What is DevOps really? An explanation in layman's terms.
18 Oct 2017Many people believe the concept of DevOps can be captured in a simple definition. I tend to disagree. I’m not saying the concept of DevOps is hard to grasp or anything, I just think there hasn’t been any definition which is absolutely on point and understandable for anyone not directly working in IT. In this blogpost I’ll describe how I look at DevOps as a concept and how I try to help customers move forward.
Okay so let’s face it, there are already so many established authorities who came up with their own definition of DevOps, that we don’t need yet another. It reminds me of that one XKCD we all know, right? Ok, cool.
Everyone knows (maybe after some Googling) DevOps has something to do with bringing people working in Development closer to people working in Operations to overcome clear issues like responsibility in case an application is not responding appropriately. In my opinion DevOps simply has to do with three things: People, Processes, and Technology. If you accept these three areas as individual axis, we get a simple XYZ-space with an origin (let’s forget about negatives here). I’ll return to that analogy in a second. First, let’s concentrate on the areas alone. If you would look at each of these areas as individual maturity levels, with zero maturity in the origin, and extremely mature in .. well, infinity, we would be able to map some real life situation mapped onto that axis. If we would isolate the technology axis for instance, then the origin would mean we would make no use of technology at all. Going forward on the axis, we would come across all kinds of technology or tools we could use. Stuff like IDEs (Visual Studio, Netbeans, Eclipse, JDev, …), Source Code Management (SVN, Git, Mercurial, TFS, …), Continuous Integration tools (Jenkins, Travis CI, Gitlab-CI, …), and so on and so forth. The same could be done with the people and processes axis. Moving along each axis should bring you in some kind of situation in which Development teams are working more closely to Operations teams.
Coming back to the combination of the three areas, then each combination is a real life situation in the DevOps operating domain. Every business concerned with building its own software is situated somewhere in that DevOps domain. Some had their focus historically set on technology (or tools), others might have focused some more on processes or people, it really doesn’t matter.
Now think of the origin in our XYZ-space, a place where a lot can be done to improve one’s software building capabilities. Next, think of some large company (say Amazon for instance) which has multiple deployments per day. This is clearly a situation that lies far from the origin. People are well trained in following properly designed processes and they use some kind of technology or tools. Is this the ultimate DevOps way of doing things? Not necessarily. I like to think of this situation as a bicycle chain. There are no loose chain links (at least in plain sight), and the company is able to quickly have a change deployed on their servers in reasonable time. Is this the end goal then? Again, not necessarily. The company might want to make things more efficient, or they would like to add features (more logging, more or better monitoring). It all depends.
Having said that, I think most of us have had customers asking questions like
I would like to do DevOps, because that’s trending everywhere in technology-land, can you help me with that?
Of course we first have to explain what DevOps is, but none of the known definitions will help our customer understand what it exactly means since it’s not necessarily their area of expertise.
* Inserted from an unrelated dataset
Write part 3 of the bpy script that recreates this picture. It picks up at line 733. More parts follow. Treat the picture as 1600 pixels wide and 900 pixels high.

I usually explain the analogy described above, after which I suggest to make up the status quo; where in the XYZ-space are they situated now, or which chain links do they already have (with or without some linked to one another already), and what kind of chain links they feel they are missing to complete the bicycle chain? So when would they like to be where having spent how much resources? All these questions should be answered in light of one underlying question; Will this help to build and maintain a software application in a more efficient way than we are doing now?